-- RAW RECORDS --
-.-.-

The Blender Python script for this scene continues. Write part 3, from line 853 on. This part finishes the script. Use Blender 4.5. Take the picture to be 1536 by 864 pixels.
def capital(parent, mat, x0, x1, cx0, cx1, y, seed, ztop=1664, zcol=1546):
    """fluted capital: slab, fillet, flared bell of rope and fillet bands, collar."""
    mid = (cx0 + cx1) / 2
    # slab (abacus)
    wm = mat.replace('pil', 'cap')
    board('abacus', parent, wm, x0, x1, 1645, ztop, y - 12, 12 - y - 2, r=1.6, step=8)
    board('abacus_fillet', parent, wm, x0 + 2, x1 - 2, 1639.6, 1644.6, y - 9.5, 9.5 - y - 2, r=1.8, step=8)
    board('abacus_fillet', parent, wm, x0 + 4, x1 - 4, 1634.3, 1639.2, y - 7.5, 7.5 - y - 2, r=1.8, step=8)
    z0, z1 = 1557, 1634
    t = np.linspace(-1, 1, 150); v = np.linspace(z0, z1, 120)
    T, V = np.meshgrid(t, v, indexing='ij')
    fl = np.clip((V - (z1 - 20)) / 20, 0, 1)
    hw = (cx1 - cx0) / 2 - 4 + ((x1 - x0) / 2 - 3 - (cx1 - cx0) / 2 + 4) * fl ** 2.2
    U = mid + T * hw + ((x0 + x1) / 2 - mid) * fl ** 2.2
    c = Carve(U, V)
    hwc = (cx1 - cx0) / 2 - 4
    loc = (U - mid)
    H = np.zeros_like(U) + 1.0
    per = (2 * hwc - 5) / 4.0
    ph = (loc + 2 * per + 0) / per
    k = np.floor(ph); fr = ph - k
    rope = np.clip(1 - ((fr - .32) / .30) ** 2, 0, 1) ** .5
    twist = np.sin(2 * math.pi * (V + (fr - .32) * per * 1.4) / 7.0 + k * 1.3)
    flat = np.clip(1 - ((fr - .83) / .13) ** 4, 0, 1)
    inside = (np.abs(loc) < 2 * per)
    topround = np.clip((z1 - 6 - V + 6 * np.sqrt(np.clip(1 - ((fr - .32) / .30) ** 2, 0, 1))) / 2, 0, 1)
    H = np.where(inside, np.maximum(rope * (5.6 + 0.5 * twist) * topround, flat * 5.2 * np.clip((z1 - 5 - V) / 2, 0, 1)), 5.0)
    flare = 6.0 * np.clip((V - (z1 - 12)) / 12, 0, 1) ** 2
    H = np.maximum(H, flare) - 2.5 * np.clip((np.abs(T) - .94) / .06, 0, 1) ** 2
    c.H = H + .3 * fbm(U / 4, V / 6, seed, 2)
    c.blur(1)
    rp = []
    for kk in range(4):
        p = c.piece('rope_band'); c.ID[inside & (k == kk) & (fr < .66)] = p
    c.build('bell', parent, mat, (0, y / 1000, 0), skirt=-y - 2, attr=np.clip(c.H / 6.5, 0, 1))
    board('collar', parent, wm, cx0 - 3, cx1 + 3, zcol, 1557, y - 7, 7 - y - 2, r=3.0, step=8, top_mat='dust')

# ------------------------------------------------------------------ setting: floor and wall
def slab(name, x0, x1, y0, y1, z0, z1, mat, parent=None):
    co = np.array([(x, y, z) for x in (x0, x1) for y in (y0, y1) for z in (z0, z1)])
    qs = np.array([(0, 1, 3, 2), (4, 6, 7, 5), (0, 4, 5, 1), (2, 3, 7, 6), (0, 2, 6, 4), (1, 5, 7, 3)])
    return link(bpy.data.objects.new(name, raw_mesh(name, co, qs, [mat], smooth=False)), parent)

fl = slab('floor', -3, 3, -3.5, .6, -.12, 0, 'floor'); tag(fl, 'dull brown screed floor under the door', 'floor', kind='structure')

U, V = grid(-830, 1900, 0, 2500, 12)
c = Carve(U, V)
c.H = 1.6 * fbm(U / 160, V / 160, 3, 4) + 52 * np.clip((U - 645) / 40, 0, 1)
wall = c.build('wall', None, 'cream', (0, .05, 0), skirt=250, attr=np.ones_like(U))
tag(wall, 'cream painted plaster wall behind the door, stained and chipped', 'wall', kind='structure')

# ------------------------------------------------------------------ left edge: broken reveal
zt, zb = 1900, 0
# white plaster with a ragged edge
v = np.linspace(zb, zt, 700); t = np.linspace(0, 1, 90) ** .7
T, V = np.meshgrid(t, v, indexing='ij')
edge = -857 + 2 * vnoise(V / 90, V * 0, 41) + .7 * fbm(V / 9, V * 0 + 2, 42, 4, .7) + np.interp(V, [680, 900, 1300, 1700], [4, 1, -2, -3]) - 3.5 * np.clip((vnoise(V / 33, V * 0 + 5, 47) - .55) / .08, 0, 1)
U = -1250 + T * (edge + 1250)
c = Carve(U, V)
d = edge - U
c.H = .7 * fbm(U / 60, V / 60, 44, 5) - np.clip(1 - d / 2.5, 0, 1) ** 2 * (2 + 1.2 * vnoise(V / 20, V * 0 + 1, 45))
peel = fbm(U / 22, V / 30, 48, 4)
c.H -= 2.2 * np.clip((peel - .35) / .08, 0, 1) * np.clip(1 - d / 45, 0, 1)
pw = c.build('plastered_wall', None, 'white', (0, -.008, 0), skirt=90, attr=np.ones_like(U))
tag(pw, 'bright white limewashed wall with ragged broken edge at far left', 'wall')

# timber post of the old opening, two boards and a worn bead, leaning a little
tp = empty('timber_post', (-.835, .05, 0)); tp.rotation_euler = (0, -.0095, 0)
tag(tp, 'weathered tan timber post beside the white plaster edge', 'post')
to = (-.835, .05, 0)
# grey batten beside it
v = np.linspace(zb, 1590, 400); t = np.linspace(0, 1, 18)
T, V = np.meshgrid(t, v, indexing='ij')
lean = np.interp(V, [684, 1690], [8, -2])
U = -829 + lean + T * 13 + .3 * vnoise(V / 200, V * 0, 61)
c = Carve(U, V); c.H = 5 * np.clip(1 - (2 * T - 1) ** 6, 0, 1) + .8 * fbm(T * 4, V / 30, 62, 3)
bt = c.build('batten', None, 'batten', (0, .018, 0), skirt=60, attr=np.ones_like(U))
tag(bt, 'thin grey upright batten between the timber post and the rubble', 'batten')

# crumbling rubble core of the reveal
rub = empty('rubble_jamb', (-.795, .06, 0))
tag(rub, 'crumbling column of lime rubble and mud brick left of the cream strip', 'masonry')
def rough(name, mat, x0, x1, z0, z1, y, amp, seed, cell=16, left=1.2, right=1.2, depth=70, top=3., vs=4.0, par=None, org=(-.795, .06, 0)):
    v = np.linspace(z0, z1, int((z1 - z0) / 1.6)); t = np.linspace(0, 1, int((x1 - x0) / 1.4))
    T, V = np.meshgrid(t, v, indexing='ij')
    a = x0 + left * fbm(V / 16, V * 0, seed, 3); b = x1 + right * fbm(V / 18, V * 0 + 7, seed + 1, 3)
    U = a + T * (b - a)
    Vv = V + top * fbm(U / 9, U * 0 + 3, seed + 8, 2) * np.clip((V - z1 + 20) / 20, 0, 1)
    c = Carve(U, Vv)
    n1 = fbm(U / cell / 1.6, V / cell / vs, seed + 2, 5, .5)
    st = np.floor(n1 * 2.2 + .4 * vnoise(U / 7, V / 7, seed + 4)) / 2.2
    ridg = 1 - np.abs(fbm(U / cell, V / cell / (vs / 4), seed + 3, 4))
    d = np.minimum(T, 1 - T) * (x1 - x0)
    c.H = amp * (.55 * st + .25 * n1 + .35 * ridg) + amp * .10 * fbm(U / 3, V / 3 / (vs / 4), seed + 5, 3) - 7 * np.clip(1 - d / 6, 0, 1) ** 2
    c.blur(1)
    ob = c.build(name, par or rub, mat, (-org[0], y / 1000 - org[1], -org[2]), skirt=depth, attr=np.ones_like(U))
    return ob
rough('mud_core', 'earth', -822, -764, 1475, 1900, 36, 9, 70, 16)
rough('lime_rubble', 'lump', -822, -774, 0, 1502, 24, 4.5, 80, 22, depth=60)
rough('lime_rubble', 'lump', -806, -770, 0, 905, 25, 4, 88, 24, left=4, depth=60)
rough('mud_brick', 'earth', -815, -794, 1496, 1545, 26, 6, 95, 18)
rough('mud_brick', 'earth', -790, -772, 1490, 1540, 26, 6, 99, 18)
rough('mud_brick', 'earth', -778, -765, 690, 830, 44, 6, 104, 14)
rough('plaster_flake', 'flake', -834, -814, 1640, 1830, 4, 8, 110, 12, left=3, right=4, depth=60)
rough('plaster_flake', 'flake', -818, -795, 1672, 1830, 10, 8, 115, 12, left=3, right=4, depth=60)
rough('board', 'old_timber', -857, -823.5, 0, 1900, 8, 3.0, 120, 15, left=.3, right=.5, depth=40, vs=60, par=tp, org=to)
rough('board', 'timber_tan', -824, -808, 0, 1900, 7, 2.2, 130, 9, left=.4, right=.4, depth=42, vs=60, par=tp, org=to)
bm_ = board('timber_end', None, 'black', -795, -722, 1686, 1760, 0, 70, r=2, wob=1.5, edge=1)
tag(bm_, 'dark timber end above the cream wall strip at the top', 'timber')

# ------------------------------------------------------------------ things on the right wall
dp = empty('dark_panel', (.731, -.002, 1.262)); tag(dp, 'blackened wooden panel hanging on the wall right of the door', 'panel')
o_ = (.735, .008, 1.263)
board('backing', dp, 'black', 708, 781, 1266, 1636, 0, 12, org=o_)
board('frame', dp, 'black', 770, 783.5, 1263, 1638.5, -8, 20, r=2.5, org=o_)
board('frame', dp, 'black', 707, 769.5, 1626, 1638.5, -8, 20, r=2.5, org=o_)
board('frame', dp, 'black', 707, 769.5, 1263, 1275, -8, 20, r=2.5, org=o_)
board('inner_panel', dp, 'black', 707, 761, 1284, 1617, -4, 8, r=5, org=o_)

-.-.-

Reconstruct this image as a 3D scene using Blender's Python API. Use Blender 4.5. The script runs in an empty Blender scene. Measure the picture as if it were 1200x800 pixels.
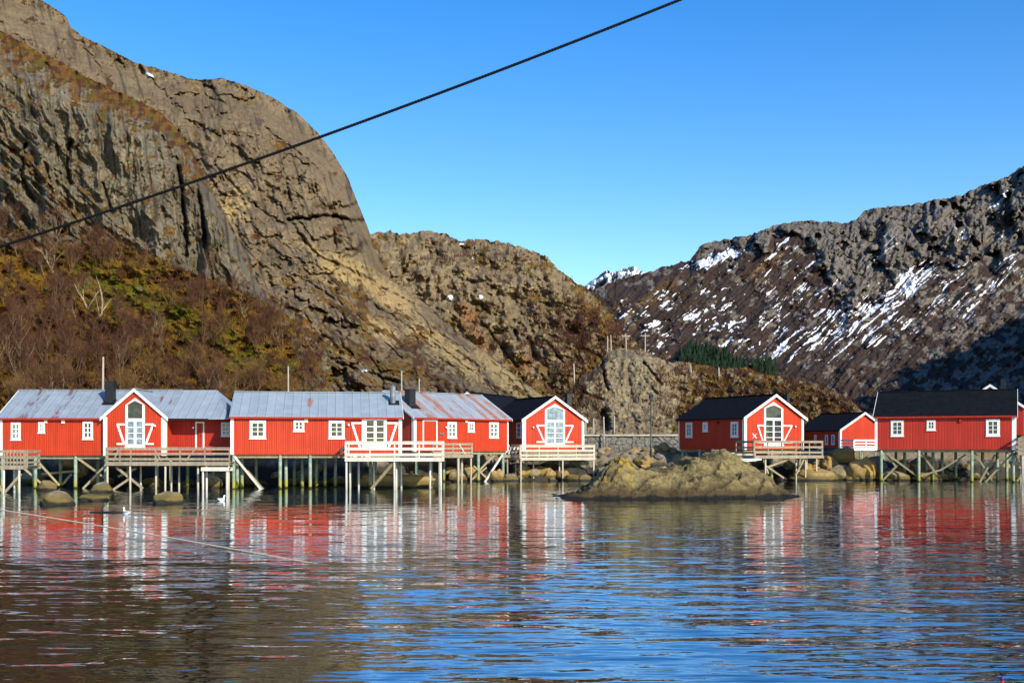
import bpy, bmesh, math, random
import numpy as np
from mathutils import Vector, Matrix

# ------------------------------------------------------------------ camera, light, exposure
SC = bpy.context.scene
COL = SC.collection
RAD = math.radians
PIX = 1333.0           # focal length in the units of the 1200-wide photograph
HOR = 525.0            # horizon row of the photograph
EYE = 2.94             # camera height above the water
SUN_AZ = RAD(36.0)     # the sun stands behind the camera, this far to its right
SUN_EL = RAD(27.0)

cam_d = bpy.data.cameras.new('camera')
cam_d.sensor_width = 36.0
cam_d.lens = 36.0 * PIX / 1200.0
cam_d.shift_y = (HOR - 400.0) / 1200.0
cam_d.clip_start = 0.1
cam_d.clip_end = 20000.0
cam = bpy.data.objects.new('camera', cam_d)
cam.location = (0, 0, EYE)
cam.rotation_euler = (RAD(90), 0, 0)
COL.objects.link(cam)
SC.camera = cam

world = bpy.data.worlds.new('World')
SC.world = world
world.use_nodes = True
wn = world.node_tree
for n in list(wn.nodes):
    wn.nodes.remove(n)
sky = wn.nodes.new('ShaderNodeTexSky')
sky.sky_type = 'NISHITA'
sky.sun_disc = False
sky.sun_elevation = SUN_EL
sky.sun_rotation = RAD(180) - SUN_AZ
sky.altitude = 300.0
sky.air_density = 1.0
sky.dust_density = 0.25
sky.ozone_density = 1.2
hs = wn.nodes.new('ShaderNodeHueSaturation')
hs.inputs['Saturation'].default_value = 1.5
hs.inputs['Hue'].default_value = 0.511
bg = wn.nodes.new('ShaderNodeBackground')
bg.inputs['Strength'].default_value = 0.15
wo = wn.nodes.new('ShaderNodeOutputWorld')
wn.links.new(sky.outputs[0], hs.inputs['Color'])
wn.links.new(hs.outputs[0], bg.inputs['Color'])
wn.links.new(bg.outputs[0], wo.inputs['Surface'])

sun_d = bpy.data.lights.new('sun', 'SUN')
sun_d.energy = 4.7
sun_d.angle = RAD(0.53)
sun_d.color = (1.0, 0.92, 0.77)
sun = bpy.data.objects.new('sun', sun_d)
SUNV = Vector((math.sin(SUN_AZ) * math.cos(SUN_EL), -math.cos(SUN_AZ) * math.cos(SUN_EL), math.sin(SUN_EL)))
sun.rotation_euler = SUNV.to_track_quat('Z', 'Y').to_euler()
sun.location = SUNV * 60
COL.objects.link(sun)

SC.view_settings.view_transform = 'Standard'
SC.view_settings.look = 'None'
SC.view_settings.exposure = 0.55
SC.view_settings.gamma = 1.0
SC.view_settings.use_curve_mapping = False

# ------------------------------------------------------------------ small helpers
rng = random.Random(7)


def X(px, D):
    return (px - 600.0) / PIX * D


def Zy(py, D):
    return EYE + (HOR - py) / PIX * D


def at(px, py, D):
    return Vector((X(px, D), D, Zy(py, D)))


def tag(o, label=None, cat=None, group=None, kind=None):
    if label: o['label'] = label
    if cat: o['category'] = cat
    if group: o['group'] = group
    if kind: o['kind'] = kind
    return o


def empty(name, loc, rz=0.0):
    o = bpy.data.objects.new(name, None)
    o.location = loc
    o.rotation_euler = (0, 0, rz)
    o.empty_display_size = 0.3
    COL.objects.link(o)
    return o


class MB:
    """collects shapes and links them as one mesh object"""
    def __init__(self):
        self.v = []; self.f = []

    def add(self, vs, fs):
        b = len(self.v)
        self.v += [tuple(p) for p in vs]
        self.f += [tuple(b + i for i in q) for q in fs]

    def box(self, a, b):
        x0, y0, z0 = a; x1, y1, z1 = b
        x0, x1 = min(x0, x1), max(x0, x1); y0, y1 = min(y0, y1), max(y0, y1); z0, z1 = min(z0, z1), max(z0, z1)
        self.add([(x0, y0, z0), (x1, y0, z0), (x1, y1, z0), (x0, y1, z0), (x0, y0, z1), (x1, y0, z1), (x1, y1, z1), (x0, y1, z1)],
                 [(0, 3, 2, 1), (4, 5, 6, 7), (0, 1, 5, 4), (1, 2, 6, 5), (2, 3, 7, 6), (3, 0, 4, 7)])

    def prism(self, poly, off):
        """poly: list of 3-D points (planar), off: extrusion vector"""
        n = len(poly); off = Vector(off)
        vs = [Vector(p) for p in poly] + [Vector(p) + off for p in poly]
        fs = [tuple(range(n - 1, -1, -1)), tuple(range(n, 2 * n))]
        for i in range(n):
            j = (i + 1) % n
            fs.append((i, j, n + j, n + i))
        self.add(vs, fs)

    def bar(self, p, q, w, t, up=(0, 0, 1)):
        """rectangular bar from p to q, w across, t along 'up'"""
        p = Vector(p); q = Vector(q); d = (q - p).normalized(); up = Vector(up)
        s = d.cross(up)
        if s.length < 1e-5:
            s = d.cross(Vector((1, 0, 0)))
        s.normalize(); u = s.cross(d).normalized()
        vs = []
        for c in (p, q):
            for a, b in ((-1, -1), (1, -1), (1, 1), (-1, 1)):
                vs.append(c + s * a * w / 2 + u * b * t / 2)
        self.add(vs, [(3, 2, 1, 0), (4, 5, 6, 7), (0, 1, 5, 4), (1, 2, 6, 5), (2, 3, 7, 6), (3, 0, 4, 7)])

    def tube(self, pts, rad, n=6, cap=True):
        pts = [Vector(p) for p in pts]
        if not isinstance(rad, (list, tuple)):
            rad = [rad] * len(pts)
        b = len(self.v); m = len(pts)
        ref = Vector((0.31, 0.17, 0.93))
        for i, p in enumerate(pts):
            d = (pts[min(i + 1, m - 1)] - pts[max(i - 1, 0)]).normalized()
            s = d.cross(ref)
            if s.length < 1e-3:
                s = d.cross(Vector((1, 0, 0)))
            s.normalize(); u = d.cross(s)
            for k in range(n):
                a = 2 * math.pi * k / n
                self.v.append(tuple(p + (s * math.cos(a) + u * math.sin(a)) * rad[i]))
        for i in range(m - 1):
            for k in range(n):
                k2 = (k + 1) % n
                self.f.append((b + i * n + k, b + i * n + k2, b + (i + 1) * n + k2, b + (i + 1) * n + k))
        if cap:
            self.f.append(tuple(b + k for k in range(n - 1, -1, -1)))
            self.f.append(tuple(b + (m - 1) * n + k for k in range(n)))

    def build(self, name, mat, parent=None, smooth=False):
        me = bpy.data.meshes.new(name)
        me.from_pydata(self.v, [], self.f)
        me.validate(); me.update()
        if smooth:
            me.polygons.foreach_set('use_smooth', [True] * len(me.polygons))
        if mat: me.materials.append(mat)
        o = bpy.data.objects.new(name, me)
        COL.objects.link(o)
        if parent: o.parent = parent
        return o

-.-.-

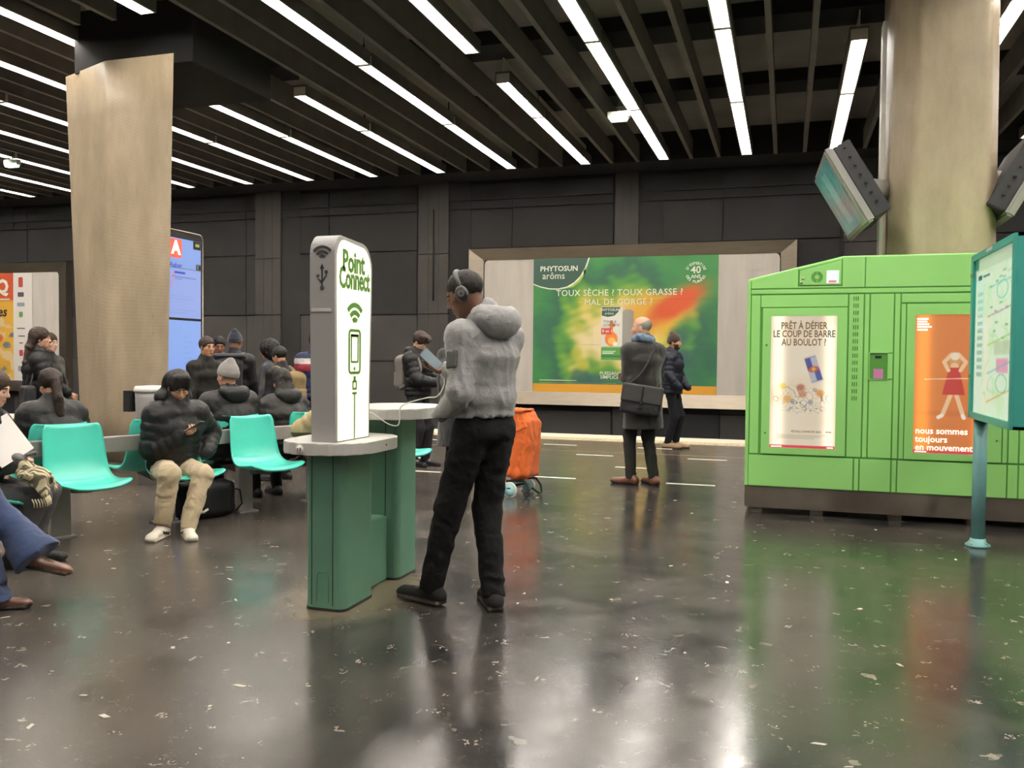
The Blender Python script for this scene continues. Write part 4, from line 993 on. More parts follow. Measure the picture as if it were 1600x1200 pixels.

-.-.-

-- AIM OF THE TASK --
Keep to the lines above from the line with "Reconstruct this image" to the line with "SUN_EL = RAD(27.0)", and set down exactly those, inclusive, with nothing else and every picture left out.

-- RESPONSE --
Reconstruct this image as a 3D scene using Blender's Python API. Use Blender 4.5. The script runs in an empty Blender scene. Measure the picture as if it were 1200x800 pixels.
import bpy, bmesh, math, random
import numpy as np
from mathutils import Vector, Matrix

# ------------------------------------------------------------------ camera, light, exposure
SC = bpy.context.scene
COL = SC.collection
RAD = math.radians
PIX = 1333.0           # focal length in the units of the 1200-wide photograph
HOR = 525.0            # horizon row of the photograph
EYE = 2.94             # camera height above the water
SUN_AZ = RAD(36.0)     # the sun stands behind the camera, this far to its right
SUN_EL = RAD(27.0)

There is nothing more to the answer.